A pressure-based intelligent seat systems: A novel approach to driver behavior recognition

As intelligent vehicles become increasingly prevalent, ensuring their operational safety has emerged as a paramount challenge. Vehicles equipped with advanced intelligent systems offer the potential to enhance safety by continuously monitoring and analyzing the driver’s condition and behavior in real time, thereby aligning vehicle control more closely with the driver’s intentions. While visual detection methods within the cockpit are often impeded by obstructions such as other passengers or interior elements, the driver’s seat provides a unique advantage due to its constant, unobstructed contact with the driver throughout the driving process. This positioning enables the seat to detect subtle changes in its morphology, offering a reliable means to map the driver’s state with minimal interference. This paper introduces a novel pressure-based intelligent seat system integrated with an array of polyvinylidene fluoride (PVDF) sensors and proposes a tailored Pressure Mat Vision Transformer (ViT) model to accurately classify the driver’s operational behaviors. The system demonstrates the capability to predict the precise depth of throttle, brake, and clutch pedal engagement, as well as the steering wheel’s control state.
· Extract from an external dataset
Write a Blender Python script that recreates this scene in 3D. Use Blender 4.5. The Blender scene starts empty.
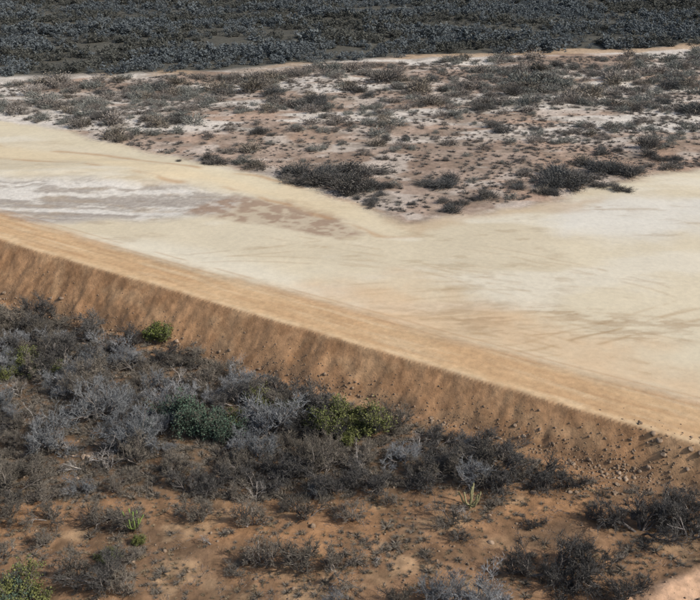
import bpy, bmesh, math, numpy as np
from mathutils import Vector
D = bpy.data
scene = bpy.context.scene
COL = scene.collection
R = np.random.default_rng(7)

# ---------------------------------------------------------------- noise
def _h(xi, yi, seed):
    h = (xi*374761393 + yi*668265263 + seed*1446651) & 0xffffffff
    h = ((h ^ (h >> 13))*1274126177) & 0xffffffff
    return ((h ^ (h >> 16)) & 0xffff)/65535.0
def vn(x, y, seed=0):
    x = np.asarray(x, float); y = np.asarray(y, float)
    xi = np.floor(x).astype(np.int64); yi = np.floor(y).astype(np.int64)
    fx = x-xi; fy = y-yi
    fx = fx*fx*(3-2*fx); fy = fy*fy*(3-2*fy)
    a = _h(xi, yi, seed); b = _h(xi+1, yi, seed); c = _h(xi, yi+1, seed); d = _h(xi+1, yi+1, seed)
    return (a*(1-fx)+b*fx)*(1-fy)+(c*(1-fx)+d*fx)*fy
def fbm(x, y, seed=0, o=4):
    s = 0; a = 1; n = 0
    for i in range(o):
        s = s+a*vn(x*2**i+17.3*i, y*2**i-9.1*i, seed+i); n += a; a *= .55
    return s/n
def sm(a, b, x):
    t = np.clip((x-a)/(b-a), 0, 1); return t*t*(3-2*t)

# ---------------------------------------------------------------- terrain
C0 = np.array([-42.2, 111.0]); E = np.array([.8363, -.5483]); N = np.array([.5483, .8363])
CREST = 3.5
def st(x, y):
    dx = x-C0[0]; dy = y-C0[1]
    return dx*N[0]+dy*N[1], dx*E[0]+dy*E[1]
def toe_w(t):
    return np.clip(5.55-3.1*t/83.0, 2.4, 7.5)
def height(x, y, fine=True):
    x = np.asarray(x, float); y = np.asarray(y, float)
    s, t = st(x, y)
    s = s+(fbm(t/3.5, t*0, 17, 3)-.5)*.35*sm(3, 0, np.abs(s))
    zg = np.clip(x*.03, -1.4, 1.2)+(fbm(x/9, y/9, 3, 3)-.5)*1.1*sm(-3, -12, s+toe_w(t))
    if fine:
        zg = zg+(fbm(x/1.3, y/1.3, 5, 4)-.5)*.36
    w = toe_w(t)+(fbm(t/2.2, t*0, 8, 3)-.5)*.8
    a = np.clip((s+w)/w, 0, 1)
    a2 = a*.92+.08*a*a
    z = zg*(1-a2)+CREST*a2
    if fine:
        onslope = sm(0, .2, a)*sm(1, .8, a)
        rill = fbm((t-s*.35)/1.0+fbm(s/2, t/3, 15, 2)*2.0, s/2.4, 11, 3)-.5
        z = z+onslope*(rill*.26+(fbm(x/.7, y/.7, 12, 3)-.5)*.2+(fbm(x/2.5, y/2.5, 13, 3)-.5)*.35)
        z = z+(fbm(t/3.5, s*2, 31, 2))*.1*np.exp(-((s-.45)/.4)**2)
        z = z-.04*(np.exp(-((s-1.7)/.2)**2)+np.exp(-((s-3.5)/.2)**2))
    und = (fbm(x/28, y/28, 21, 3)-.5)
    basin = sm(4.5, 10, s)
    z = z-basin*.4+basin*und*.9
    g = np.exp(-(((x+38)/22)**2+((y-138)/7.5)**2)**1.3)
    z = z+g*(1.1+.5*(fbm(x/9, y/2.6, 33, 3)-.5))
    farw = sm(150, 200, y)
    z = z+farw*(fbm(x/22, y/22, 41, 3)-.5)*2.0
    r = sm(0, 1.5, (x-17.6)*.62+(y-50.6)*-.785-.0)
    z = z+r*.35*sm(-2, -6, s+3)
    return z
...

Validation of the model’s performance was conducted using a custom-built dataset. Furthermore, the feasibility of the pressure recognition technology and the efficacy of the fine-tuned architecture for real-time application were substantiated through engineering deployment on an operational platform. The development of this intelligent seat represents a significant advancement in addressing safety concerns related to human–machine interactions and establishes an innovative framework for leveraging data in the evolution of next-generation intelligent vehicles.